The men were believed to have been close associates of Noordin Mohammed Top, the Malaysian terror leader killed last month who was believed to have masterminded the July twin suicide bombings of the JW Marriott and Ritz-Carlton hotels, in which seven people were killed.
Saparwoto said the killing of the men brought near an end a string of police operations launched in the wake of the bombings.
"For the Marriott (and Ritz-Carlton) bombings there are 22 suspects: two suicide bombers, nine people killed in police actions, 10 captured alive and one still on the run," Saparwoto said.
The one remaining wanted man, Ahfam, is believed to have helped raise money for safehouse accommodation for Jaelani and Syahrir, he said.
Jaelani was a Yemen-educated Islamic extremist and "healer" who was accused of recruiting the two suicide bombers who blew themselves up at the hotels in July.
His brother, Mohammed Syahrir, once worked as a technician for national airline Garuda Indonesia and is known to police from their investigations into the 2004 truck bombing of the Australian embassy, according to analysts.
The police confirmation comes as villagers in the brothers' home village in West Java province publicly rejected a request for them to be returned home for burial.

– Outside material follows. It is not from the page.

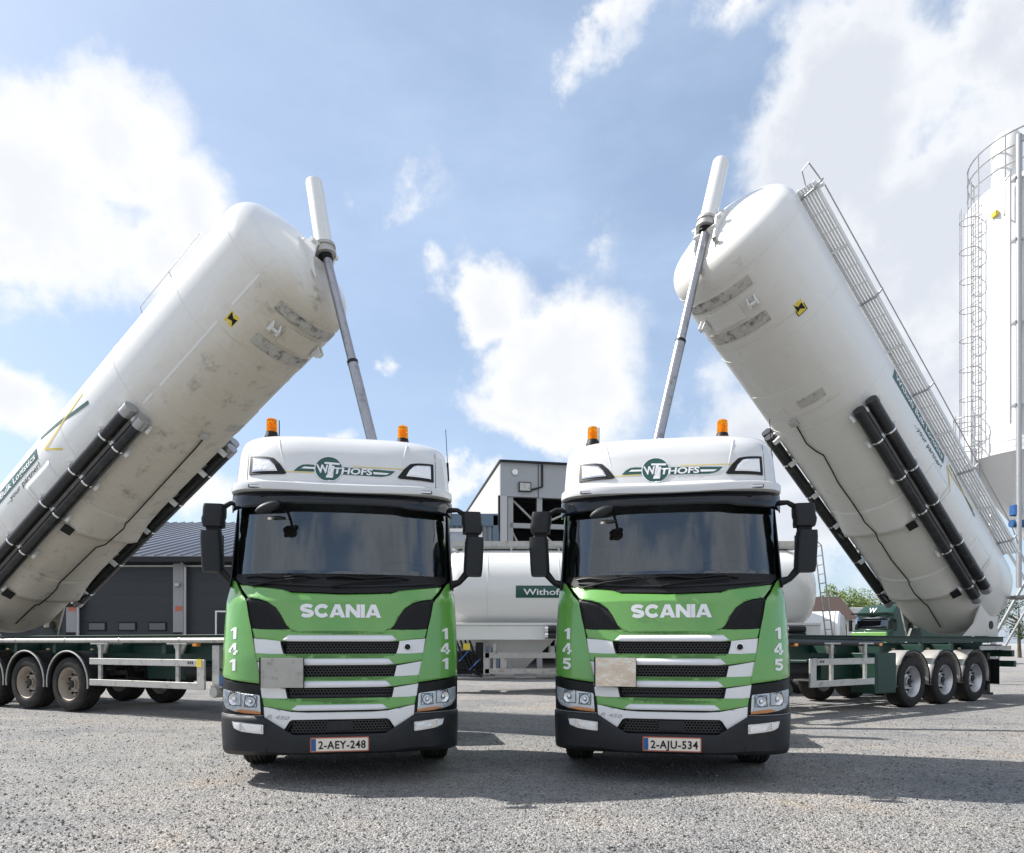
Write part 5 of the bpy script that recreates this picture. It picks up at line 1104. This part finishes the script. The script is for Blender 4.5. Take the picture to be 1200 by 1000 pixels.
# ---------------------------------------------------------------- ground
def ground():
    m=bpy.data.materials.new('gravel'); m.use_nodes=True; nt=m.node_tree; L=nt.links.new; b=nt.nodes['Principled BSDF']; b.inputs['Roughness'].default_value=.9; b.inputs['Specular IOR Level'].default_value=.25
    tc=nn(nt,'ShaderNodeTexCoord'); O=tc.outputs['Object']
    def vor(s,f='F1',rn=1.): n=nn(nt,'ShaderNodeTexVoronoi',feature=f,inp={'Scale':s,'Randomness':rn}); L(O,n.inputs['Vector']); return n
    def noi(s,d=5,r=.6): n=nn(nt,'ShaderNodeTexNoise',inp={'Scale':s,'Detail':d,'Roughness':r}); L(O,n.inputs['Vector']); return n.outputs['Fac']
    v1=vor(60); v2=vor(130); v3=vor(34)
    def cr(f,stops):
        r=nn(nt,'ShaderNodeValToRGB'); L(f,r.inputs[0]); e=r.color_ramp.elements
        while len(e)<len(stops): e.new(.5)
        for q,(p,c) in zip(e,stops): q.position=p; q.color=(*c,1)
        return r.outputs[0]
    sp=nn(nt,'ShaderNodeSeparateColor'); L(v1.outputs['Color'],sp.inputs[0])
    base=cr(sp.outputs[0],[(0,(.10,.10,.10)),(.25,(.27,.268,.265)),(.6,(.40,.396,.39)),(.88,(.55,.545,.535)),(1,(.70,.69,.67))])
    sp2=nn(nt,'ShaderNodeSeparateColor'); L(v2.outputs['Color'],sp2.inputs[0]); b2=cr(sp2.outputs[1],[(0,(.14,.137,.135)),(.5,(.32,.312,.30)),(1,(.52,.505,.485))])
    mx=nn(nt,'ShaderNodeMix',data_type='RGBA'); mx.inputs[0].default_value=.45; L(base,mx.inputs[6]); L(b2,mx.inputs[7])
    tn=cr(noi(.55,6,.62),[(.34,(.80,.82,.86)),(.50,(1,1,1)),(.60,(1.06,1.03,1.0)),(.70,(1.18,1.06,.92))])
    mu=nn(nt,'ShaderNodeMix',data_type='RGBA',blend_type='MULTIPLY'); mu.inputs[0].default_value=1; L(mx.outputs[2],mu.inputs[6]); L(tn,mu.inputs[7])
    tn2=cr(noi(3.5,6,.7),[(.3,(.86,.86,.87)),(.6,(1.04,1.03,1.02)),(.8,(1.16,1.12,1.06))])
    mu2=nn(nt,'ShaderNodeMix',data_type='RGBA',blend_type='MULTIPLY'); mu2.inputs[0].default_value=1; L(mu.outputs[2],mu2.inputs[6]); L(tn2,mu2.inputs[7])
    mp3=nn(nt,'ShaderNodeMapping'); mp3.inputs['Scale'].default_value=(.16,1.5,1); mp3.inputs['Rotation'].default_value=(0,0,R(12)); L(O,mp3.inputs[0])
    n4=nn(nt,'ShaderNodeTexNoise',inp={'Scale':1.1,'Detail':4,'Roughness':.55,'Distortion':.4}); L(mp3.outputs[0],n4.inputs['Vector'])
    tn3=cr(n4.outputs['Fac'],[(.34,(.90,.90,.905)),(.45,(1,1,1)),(.58,(1,1,1)),(.70,(1.12,1.11,1.09))])
    mu3=nn(nt,'ShaderNodeMix',data_type='RGBA',blend_type='MULTIPLY'); mu3.inputs[0].default_value=1; L(mu2.outputs[2],mu3.inputs[6]); L(tn3,mu3.inputs[7])
    L(mu3.outputs[2],b.inputs['Base Color'])
    h=mathn(nt,'MULTIPLY_ADD',v1.outputs['Distance'],-1.0,1.0); h=mathn(nt,'ADD',h,mathn(nt,'MULTIPLY',v2.outputs['Distance'],-.5)); h=mathn(nt,'ADD',h,mathn(nt,'MULTIPLY',v3.outputs['Distance'],-.7)); h=mathn(nt,'ADD',h,mathn(nt,'MULTIPLY',noi(9,4),.8))
    bp=nn(nt,'ShaderNodeBump',inp={'Strength':1.0,'Distance':.026}); L(h,bp.inputs['Height']); L(bp.outputs[0],b.inputs['Normal'])
    MATS['gravel']=m
    g=MB(); xs=[-500,-200,-80,-40,-25]+[-16+.5*k for k in range(65)]+[20,28,40,80,200,500]; ys=[-200,-60,-20,-8,-3]+[.5*k for k in range(0,60)]+[32,36,42,50,60,80,120,250,600,1500]
    vs=[[g.bm.verts.new((x,y,(.022*noise.noise(Vector((x*.35,y*.35,3)))+.010*noise.noise(Vector((x*1.1,y*1.1,7)))-.006) if -16<x<16 and 0<y<29 else 0)) for y in ys] for x in xs]
    for i in range(len(xs)-1):
        for j in range(len(ys)-1): g.bm.faces.new((vs[i][j],vs[i+1][j],vs[i+1][j+1],vs[i][j+1]))
    g.build('ground',m,None,kind='structure',ang=180)
    rnd=random.Random(5); verts=[]; faces=[]
    OC=[(1,0,0),(0,1,0),(-1,0,0),(0,-1,0),(0,0,1),(0,0,-1)]; OF=[(0,1,4),(1,2,4),(2,3,4),(3,0,4),(1,0,5),(2,1,5),(3,2,5),(0,3,5)]
    for i in range(26000):
        y=3.6+12*rnd.random()**1.9; x=rnd.uniform(-.85,.85)*y; s=.004+.011*rnd.random()**2.2; a=rnd.random()*6.28; ca,sa=math.cos(a),math.sin(a)
        sx,sy,sz=s*rnd.uniform(.8,1.5),s*rnd.uniform(.6,1.1),s*rnd.uniform(.5,.9); z0=.022*noise.noise(Vector((x*.35,y*.35,3)))+.010*noise.noise(Vector((x*1.1,y*1.1,7)))-.004+sz*.4
        k=len(verts)
        for p in OC:
            q=(p[0]*sx*rnd.uniform(.7,1.2),p[1]*sy*rnd.uniform(.7,1.2),p[2]*sz); verts.append((x+ca*q[0]-sa*q[1],y+sa*q[0]+ca*q[1],z0+q[2]))
        faces+= [tuple(k+j for j in f) for f in OF]
    me=bpy.data.meshes.new('loose_gravel'); me.from_pydata(verts,[],faces); me.materials.append(m); o=bpy.data.objects.new('loose_gravel',me); col.objects.link(o); tag(o,'loose grey stones scattered over the yard','gravel',kind='stuff')
ground()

"We don't want terrorists in our midst, dead or alive. We condemn what they did... killing innocent people is inhuman. It's against Islamic teachings," Sampiran village chief Maman Suparman told AFP.
"All of us disapproved. Our village's name will be tarnished. If the bodies are brought here we will drive them out."
Noordin led a splinter faction of the Jemaah Islamiyah regional terror group, which he once dubbed "Al-Qaeda in the Malay Archipelago".
In addition to the July hotel blasts, he was blamed for a 2003 attack on the Marriott, the 2004 bombing of the Australian embassy in Jakarta and 2005 attacks on tourist restaurants on Bali, killing almost 50 people in total.